Na Itália, a Starlink solicitou acesso ao espectro da banda E para melhorar a comunicação entre estações terrestres e satélites. O pedido está parado há dois anos, pois as autoridades italianas aguardam uma decisão harmonizada da União Europeia sobre o uso desse espectro.
Oportunidade ou risco?
A verdade é que a nova corrida espacial democratiza o acesso à conectividade global. Com satélites LEO, comunidades isoladas passam a ter internet de qualidade, viabilizando educação, saúde e inclusão digital. A baixa latência dessas redes abre caminho para aplicações sensíveis, como cirurgias remotas, agricultura de precisão e monitoramento ambiental em tempo real.

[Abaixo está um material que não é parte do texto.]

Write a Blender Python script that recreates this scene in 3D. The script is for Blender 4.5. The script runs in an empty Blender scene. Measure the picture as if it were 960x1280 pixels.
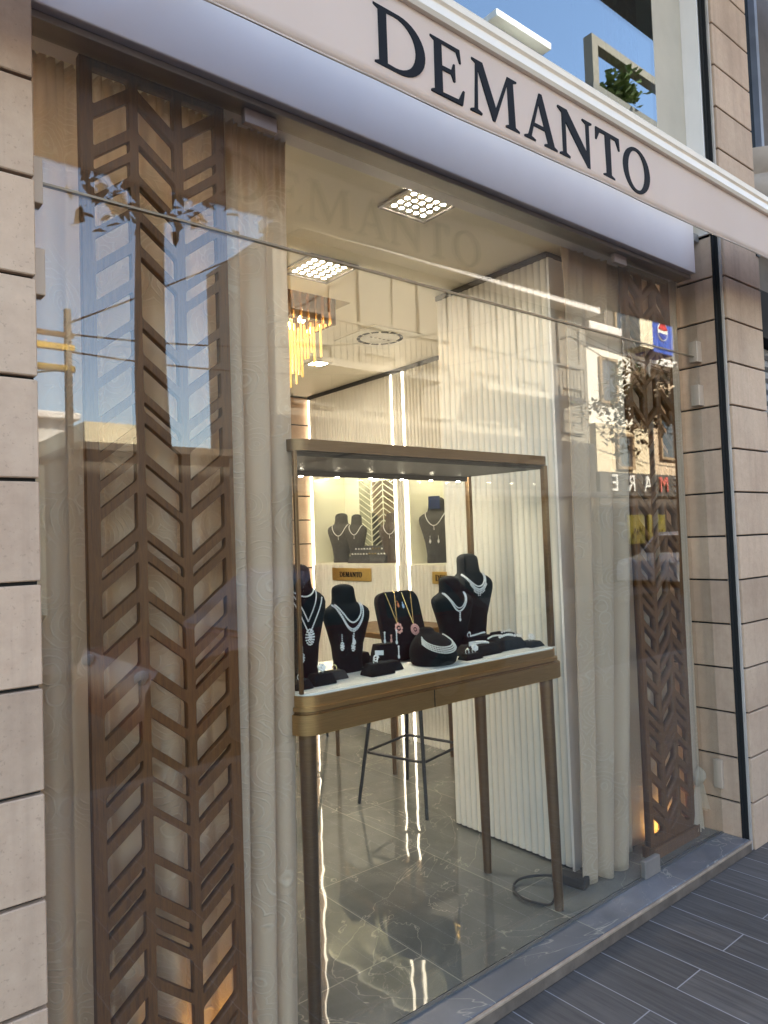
import bpy, bmesh, math, random
from mathutils import Vector, Matrix
R = math.radians
PI = math.pi
random.seed(7)
sc = bpy.context.scene
COL = sc.collection

# ------------------------------------------------------------------ camera
F_PX = 904.0
th = math.atan2(742, 904); pitch = R(2.2); roll = math.atan(0.035)
Fv = Vector((math.sin(th)*math.cos(pitch), math.cos(th)*math.cos(pitch), math.sin(pitch)))
Rv = Vector((math.cos(th), -math.sin(th), 0)); Uv = Rv.cross(Fv)
cr, sr = math.cos(roll), math.sin(roll)
cam_r = cr*Rv - sr*Uv; cam_u = sr*Rv + cr*Uv
cd = bpy.data.cameras.new('camera'); cam = bpy.data.objects.new('camera', cd); COL.objects.link(cam)
M = Matrix((cam_r, cam_u, -Fv)).transposed().to_4x4()
M.translation = Vector((0, 0, 1.5))
cam.matrix_world = M
cd.sensor_fit = 'VERTICAL'; cd.sensor_height = 24.0; cd.lens = F_PX/1280*24.0
cd.clip_start = 0.05; cd.clip_end = 600
sc.camera = cam

# ------------------------------------------------------------------ light
SUN_EL, SUN_AZ = 40, 18         # azimuth measured from +y (behind the shop) towards +x
w = bpy.data.worlds.new('World'); sc.world = w; w.use_nodes = True
nt = w.node_tree
sky = nt.nodes.new('ShaderNodeTexSky'); sky.sky_type = 'NISHITA'; sky.sun_disc = False
sky.sun_elevation = R(SUN_EL); sky.sun_rotation = R(SUN_AZ)
sky.air_density = 1.0; sky.dust_density = 1.0; sky.ozone_density = 1.3
nt.links.new(sky.outputs[0], nt.nodes['Background'].inputs[0])
nt.nodes['Background'].inputs[1].default_value = 0.15
sd = bpy.data.lights.new('sun', 'SUN'); sd.energy = 4.6; sd.angle = R(0.53); sd.color = (1.0, 0.93, 0.82)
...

Por outro lado, os desafios são concretos e crescentes. O aumento de satélites em órbita eleva os riscos de colisão e de geração de lixo espacial, comprometendo a sustentabilidade do uso do espaço a longo prazo. A concentração de operação nas mãos de poucas empresas também levanta preocupações sobre monopólios orbitais e desigualdades no acesso à infraestrutura crítica, além de tensões políticas.
Prós e contras da exploração em órbita baixa
Entre os benefícios, destacam-se a ampliação da conectividade para regiões remotas, a baixa latência dos serviços, a redução de custos com novos métodos de lançamento e o potencial de novas aplicações em segurança, emergência e observação da Terra.
Entre os riscos, estão o aumento da poluição espacial, a interferência na astronomia científica, a dependência de empresas privadas sem regulamentação internacional robusta e a possibilidade de disputas geopolíticas por ocupação de órbita e espectro.
O futuro da órbita baixa será definido por decisões técnicas, regulatórias e políticas nos próximos anos. A inovação e a conectividade prometidas pelas constelações LEO são fascinantes, mas exigem governança global, cooperação entre setores e uma visão responsável do uso do espaço. Afinal, como diz o provérbio: nem tanto ao céu, nem tanto à terra.